From the first line of the listing below, retype each line up to and including the one with "col = S.collection"; pictures stay out.

____

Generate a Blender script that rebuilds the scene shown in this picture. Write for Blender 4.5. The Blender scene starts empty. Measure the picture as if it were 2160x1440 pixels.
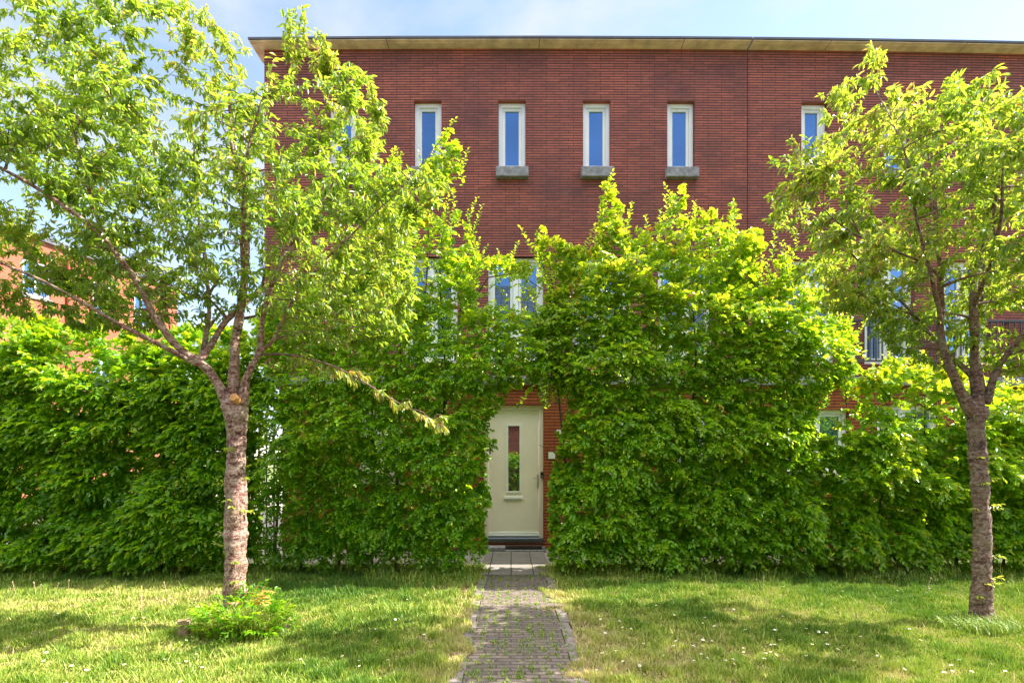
import bpy, math, random
import numpy as np
from mathutils import Vector
R_ = math.radians
random.seed(7)
rng = np.random.default_rng(11)
S = bpy.context.scene
col = S.collection

# ------------------------------------------------------------ camera, sky, sun
CAMZ = 1.48
FPX = 1200.0            # focal length in pixels of the 2160 px wide photograph
cam_d = bpy.data.cameras.new('camera')
cam = bpy.data.objects.new('camera', cam_d); col.objects.link(cam)
cam_d.sensor_width = 36; cam_d.lens = 36 * FPX / 2160
cam_d.shift_y = (980 - 720) / 2160
cam_d.clip_end = 1500; cam_d.clip_start = 0.05
cam.location = (0, 0, CAMZ); cam.rotation_euler = (R_(90), 0, 0)
S.camera = cam

SUN_EL, SUN_AZ = R_(45), R_(9.5)          # azimuth measured from +x towards +y
sd = Vector((math.cos(SUN_EL) * math.cos(SUN_AZ), math.cos(SUN_EL) * math.sin(SUN_AZ), math.sin(SUN_EL)))
sl = bpy.data.lights.new('sun', 'SUN'); sl.energy = 5.0; sl.angle = R_(0.53); sl.color = (1, .93, .82)
so = bpy.data.objects.new('sun', sl); col.objects.link(so)
so.rotation_euler = sd.to_track_quat('Z', 'Y').to_euler()
so.location = sd * 60

W = bpy.data.worlds.new('World'); S.world = W; W.use_nodes = True
nt = W.node_tree; nt.nodes.clear()
n_out = nt.nodes.new('ShaderNodeOutputWorld'); n_bg = nt.nodes.new('ShaderNodeBackground')
n_sky = nt.nodes.new('ShaderNodeTexSky'); n_sky.sky_type = 'NISHITA'; n_sky.sun_disc = False
n_sky.sun_elevation = SUN_EL; n_sky.sun_rotation = R_(90) - SUN_AZ
n_sky.air_density = 1.0; n_sky.dust_density = 0.3; n_sky.ozone_density = 2.5
tc = nt.nodes.new('ShaderNodeTexCoord'); mp = nt.nodes.new('ShaderNodeMapping')
mp.inputs['Scale'].default_value = (1.0, 1.0, 2.6)
nz = nt.nodes.new('ShaderNodeTexNoise'); nz.inputs['Scale'].default_value = 2.3; nz.inputs['Detail'].default_value = 7
nz.inputs['Roughness'].default_value = .55; nz.inputs['Distortion'].default_value = .4
cr = nt.nodes.new('ShaderNodeValToRGB')
cr.color_ramp.elements[0].position = .44; cr.color_ramp.elements[0].color = (0, 0, 0, 1)
cr.color_ramp.elements[1].position = .62; cr.color_ramp.elements[1].color = (1, 1, 1, 1)
# thin cloud lies on the side of the sky above the house (+y); the sky behind the viewer is clear
sep = nt.nodes.new('ShaderNodeSeparateXYZ')
mr = nt.nodes.new('ShaderNodeMapRange'); mr.inputs['From Min'].default_value = -.25; mr.inputs['From Max'].default_value = .6
mr.inputs['To Min'].default_value = 0; mr.inputs['To Max'].default_value = 1
mu = nt.nodes.new('ShaderNodeMath'); mu.operation = 'MULTIPLY'
mad = nt.nodes.new('ShaderNodeMath'); mad.operation = 'MULTIPLY_ADD'; mad.inputs[1].default_value = .75; mad.inputs[2].default_value = .12
mx = nt.nodes.new('ShaderNodeMixRGB'); mx.inputs['Color2'].default_value = (1.80, 1.93, 2.12, 1)
nt.links.new(tc.outputs['Generated'], mp.inputs['Vector']); nt.links.new(mp.outputs[0], nz.inputs['Vector'])
nt.links.new(nz.outputs['Fac'], cr.inputs[0]); nt.links.new(tc.outputs['Generated'], sep.inputs[0])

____

_Task response_.
Generate a Blender script that rebuilds the scene shown in this picture. Write for Blender 4.5. The Blender scene starts empty. Measure the picture as if it were 2160x1440 pixels.
import bpy, math, random
import numpy as np
from mathutils import Vector
R_ = math.radians
random.seed(7)
rng = np.random.default_rng(11)
S = bpy.context.scene
col = S.collection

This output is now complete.